To me, the best feature is Relay Fragments (I think Apollo has fragments too?), as each component describes the data they need: no need to do a big top-level request then pass down the data to the responsible components, everything is in one file.

It makes UI changes much much easier to deal with.

probabletrain|1 year ago

I'm a huge fan of this. Apollo doesn't have it baked in as a pattern like Relay does afaik, but I do something similar manually in Apollo, inspired by Relay.

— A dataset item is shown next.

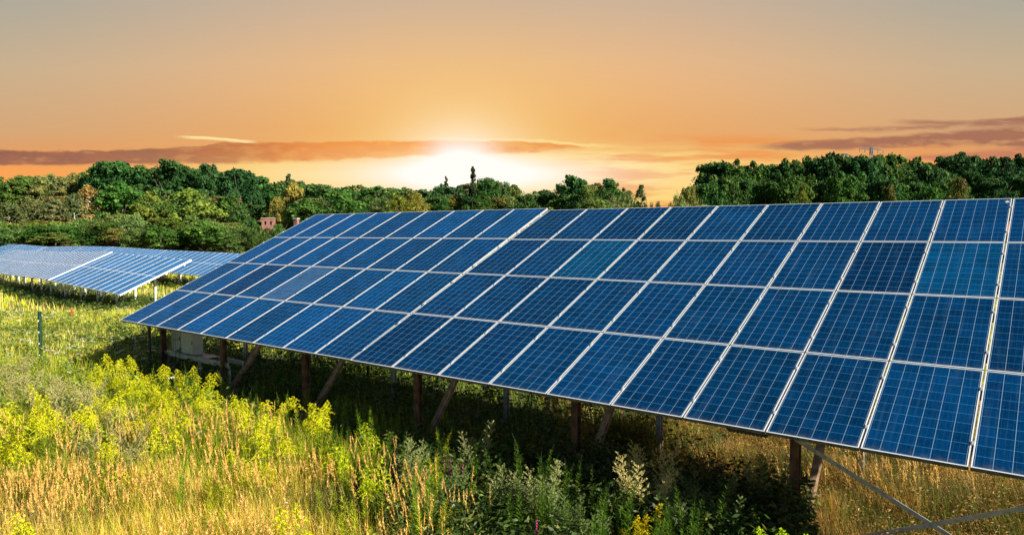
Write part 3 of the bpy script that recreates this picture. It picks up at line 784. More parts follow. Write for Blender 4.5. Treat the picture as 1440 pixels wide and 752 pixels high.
# ------------------------------------------------------------------ pylons behind the right wood
def pylon(px, ytop, depth, yarm, half, label, drop):
    x, y = bearing(px, depth); g = g1(x, y); H = ztop(ytop, depth) - g
    rt = empty('transmission_pylon', (x, y, g), YAW * 0 + math.atan2(RH[1], RH[0]) + .0); tag(rt, label, 'pylon', None)
    b = MB(); wb = 2.6; n = 9; lv = []
    for k in range(n + 1):
        t = k / n; s = wb * (1 - t) ** 1.1 + .35; lv.append((s, H * t))
    for k in range(n):
        (s0, z0), (s1, z1) = lv[k], lv[k + 1]
        c0 = [(-s0, -s0), (s0, -s0), (s0, s0), (-s0, s0)]; c1 = [(-s1, -s1), (s1, -s1), (s1, s1), (-s1, s1)]
        for q in range(4):
            q2 = (q + 1) % 4
            b.bar((*c0[q], z0), (*c1[q], z1), .22, .22); b.bar((*c0[q], z0), (*c1[q2], z1), .12, .12); b.bar((*c0[q2], z0), (*c1[q], z1), .12, .12)
    b.build('lattice_mast', M['pylon'], rt)
    za = ztop(yarm, depth) - g
    for sgn in (-1, 1):
        a = MB(); tip = (sgn * half, 0, za - drop * sgn)
        for yy in (-.4, .4):
            a.bar((0, yy, za + .9), tip, .18, .18).bar((0, yy, za - .2), tip, .22, .22)
        for k in range(1, 6):
            t = k / 6; p0 = Vector((0, 0, za + .9)).lerp(Vector(tip), t); p1 = Vector((0, 0, za - .2)).lerp(Vector(tip), t); a.bar(p0, p1, .1, .1)
        arm = a.build('cross_arm', M['pylon'], rt)
        for t in (.55, .98):
            p = Vector((0, 0, za - .2)).lerp(Vector(tip), t); MB().tube([p, p + Vector((0, 0, -1.5))], .13, 6).build('insulator', M['dark'], arm)
    return x, y, g + H
pylon(1222, 207.5, 330, 211.5, 5.6, 'grey lattice pylon top with drooping cross arms above the right wood', .35)
pylon(1187, 217, 420, 219.5, 5.5, 'fainter pylon cross arm just left of the first, over the right wood', .9)

# ------------------------------------------------------------------ meadow
def blades(n, P, H, W, T, lean, segs=3, bias=(0, 0), curl=1.0):
    """curved tapering blades standing at P (n,3)"""
    an = rng.random(n) * 2 * np.pi; l = lean * (.3 + 1.0 * rng.random(n))
    D = np.stack([np.cos(an) * l + bias[0], np.sin(an) * l + bias[1], np.zeros(n)], 1)
    ww = rng.random(n) * 2 * np.pi; S = np.stack([np.cos(ww), np.sin(ww), np.zeros(n)], 1) * W[:, None] / 2
    rings = np.zeros((n, segs + 1, 2, 3))
    for k in range(segs + 1):
        t = k / segs; c = P + np.array([0, 0, 1]) * (H * t * (1 - .12 * curl * t))[:, None] + D * (H * t ** 1.8)[:, None]
        wk = (1 - t) ** .7 * .92 + .08
        rings[:, k, 0] = c - S * wk; rings[:, k, 1] = c + S * wk
    tip = (rings[:, -1, 0] + rings[:, -1, 1]) / 2
    return rings, tip, D
def pick(cols, n, w=None):
    c = np.array(cols)[rng.choice(len(cols), n, p=w)]
    return c * (.75 + .5 * rng.random((n, 1))) * (1 + .14 * (rng.random((n, 3)) - .5))
def frustum_pts(d0, d1, n, lo=-90, hi=1530, power=1.0):
    d = (d0 ** 2 + (d1 ** 2 - d0 ** 2) * rng.random(n)) ** .5
    px = lo + (hi - lo) * rng.random(n)
    X = CAM[0] + FH[0] * d + RH[0] * d * (px - 720) / FPX; Y = CAM[1] + FH[1] * d + RH[1] * d * (px - 720) / FPX
    return X, Y, d
GOLD, STRAW, PINK_ = (.80, .52, .07), (.84, .62, .18), (.64, .40, .22)
GREEN, LIME, DEEP, BROWN = (.17, .28, .010), (.54, .58, .012), (.045, .10, .018), (.40, .235, .07)

G = Leaves()
def zone_colors(X, Y, d):
    """colour and height of the sward by place"""
    n = len(X); u = vnoise(X, Y, 2.2, 11); v = vnoise(X, Y, .8, 12)
    T = pick([GOLD, STRAW, LIME, GREEN, DEEP], n, [.32, .22, .26, .12, .08])
    g = pick([LIME, GREEN, DEEP], n, [.42, .42, .16]); k = (u > .50) & (d > 8) | (u > .72); T[k] = g[k]
    H = .58 + .34 * u + .16 * rng.random(n)
    # tall weeds farther left before the array
    far = (d > 10.5) & (Y < -.8); g = pick([LIME, GREEN, DEEP, STRAW], n, [.38, .40, .12, .10]); T[far] = g[far]
    # under the array: deep green; dry brown at the near end
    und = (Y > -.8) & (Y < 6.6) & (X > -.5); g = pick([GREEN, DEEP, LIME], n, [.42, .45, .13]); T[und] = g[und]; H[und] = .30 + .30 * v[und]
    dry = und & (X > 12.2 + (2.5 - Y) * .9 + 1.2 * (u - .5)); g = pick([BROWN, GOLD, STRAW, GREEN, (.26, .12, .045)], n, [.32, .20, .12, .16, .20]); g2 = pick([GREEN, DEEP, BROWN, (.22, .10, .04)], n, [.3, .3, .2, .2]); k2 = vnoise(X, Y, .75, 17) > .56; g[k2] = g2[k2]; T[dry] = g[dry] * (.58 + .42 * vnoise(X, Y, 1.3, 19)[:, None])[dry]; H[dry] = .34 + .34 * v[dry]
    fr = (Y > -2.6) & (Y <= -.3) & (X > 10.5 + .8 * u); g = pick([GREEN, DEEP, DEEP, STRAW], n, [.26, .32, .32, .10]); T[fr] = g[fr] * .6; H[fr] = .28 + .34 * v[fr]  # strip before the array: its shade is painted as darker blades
    # open meadow behind
    op = ((X < -.5) & (d > 19)) | (Y > 6.6); g = pick([LIME, GREEN, STRAW, (.46, .47, .10)], n, [.34, .22, .16, .28]); T[op] = g[op]; H[op] = .26 + .26 * u[op]
    return T, H
for d0, d1, n, w, segs, hs in ((3.2, 7.5, 130000, .0055, 3, 1), (7.5, 13, 230000, .007, 3, 1), (13, 21, 130000, .012, 2, 1), (21, 36, 120000, .022, 2, 1), (36, 75, 90000, .06, 1, 1.1)):
    X, Y, d = frustum_pts(d0, d1, int(n * 1.32), -420, 1720)
    dens = vnoise(X, Y, .55, 13) * .6 + vnoise(X, Y, 2.3, 14) * .4
    n = len(X); keep = dens > .19 + rng.random(n) * .52
    keep &= ~((Y > 0) & (Y < 6) & (X > 0) & (X < 12) & (rng.random(n) < .55))
    X, Y, d = X[keep], Y[keep], d[keep]; n = len(X)
    T, H = zone_colors(X, Y, d); H = H * hs * (.55 + .6 * rng.random(n))
    P = np.stack([X, Y, ground(X, Y) - .02], 1)
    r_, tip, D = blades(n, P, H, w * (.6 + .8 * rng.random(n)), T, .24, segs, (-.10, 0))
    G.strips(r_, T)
o = link(bpy.data.objects.new('meadow_grass', G.mesh('meadow_grass', M['grass'])))
tag(o, 'long golden and green meadow grass round the arrays', 'grass', kind='stuff')

# reed grass with feathery beige plumes, thick in the lower left
G = Leaves()
def plumes(X, Y, H, plume, colr, wst=.0042):
    n = len(X); P = np.stack([X, Y, ground(X, Y) - .02], 1)
    T = pick([(.50, .42, .13), (.60, .46, .18), (.34, .36, .07)], n)
    r_, tip, D = blades(n, P, H, np.full(n, wst), T, .16, 4, (-.13, .02), .3)
    G.strips(r_, T)
    up = unit(D * 1.6 + np.array([0, 0, 1.0]))
    m_ = 24
    for k in range(m_):
        t = k / m_; wd = .0048 * math.sin(math.pi * (.12 + .82 * t)) + .0012
        c = tip + up * (plume * (t - .25))[:, None] + rng.normal(size=(n, 3)) * wd * .5
        A_ = unit(up + rng.normal(size=(n, 3)) * .5) * (plume * .10)[:, None]
        B_ = unit(np.cross(A_, rng.normal(size=(n, 3)))) * wd
        G.quads(c, A_, B_, pick(colr, n))
    # two stem leaves
    for q in (.3, .5):
        k_ = rng.random(n) < .8; m2 = k_.sum()
        c0 = P[k_] + (tip[k_] - P[k_]) * q
        Tl = T[k_] * .8; r2, _, _ = blades(m2, c0, H[k_] * .32, np.full(m2, .006), Tl, .7, 2); G.strips(r2, Tl)
def clump_points(n, d0, d1, lo, hi, spread=.22, per=9):
    c = n // per; X, Y, d = frustum_pts(d0, d1, c, lo, hi)
    X = np.repeat(X, per) + rng.normal(size=c * per) * spread; Y = np.repeat(Y, per) + rng.normal(size=c * per) * spread
    return X, Y
for n, d0, d1, lo, hi in ((2200, 4.2, 8.6, -60, 640), (800, 8.0, 11.5, -60, 560), (900, 9, 15, 1080, 1500)):
    X, Y = clump_points(n, d0, d1, lo, hi)
    keep = (vnoise(X, Y, 1.6, 21) > .34) & ((Y < -1.0) | (X > 13)) & (vnoise(X, Y, .5, 22) > .25)
    X, Y = X[keep], Y[keep]; n = len(X)
    hh = (.72 + .34 * rng.random(n)) * (1 if hi < 1000 else .72)
    plumes(X, Y, hh, .13 + .09 * rng.random(n), [(.66, .42, .12), (.74, .53, .16), (.58, .35, .09)])
o = link(bpy.data.objects.new('reed_grass', G.mesh('reed_grass', M['grass'])))
tag(o, 'dry reed grass with feathery beige plumes in the lower left of the meadow', 'grass', kind='stuff')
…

Deleting code automatically removes its data dependencies from the root query, it's ideal.

phist_mcgee|1 year ago

I mean technically in relay you need a parent component to make the query for the child components, and pass a reference to those children. There's still a parent/child relationship that needs to be maintained.

travellingprog|1 year ago

TanStack Query (fka React Query) is a REST client similar to Apollo Client, with many of the same pros and cons: https://tanstack.com/query/latest/docs/framework/react/overv...

WiseWeasel|1 year ago

Except it only has a query-based cache, rather than a normalized cache by type name and ID. This means a deeply nested component running a mutation to update an entity can’t update the state of a component a few levels up purely with the response to that mutation, it instead needs to invalidate the cache and cause the parent to requery, much less performant.

shepherdjerred|1 year ago

TanStack Query isn't a REST client. It's a generic data fetching framework.

You could use TanStack query with GraphQL, Apollo, REST, or any other data source.

hot_gril|1 year ago

I use Express for my web server and OpenAPI for the schema, which works like a charm.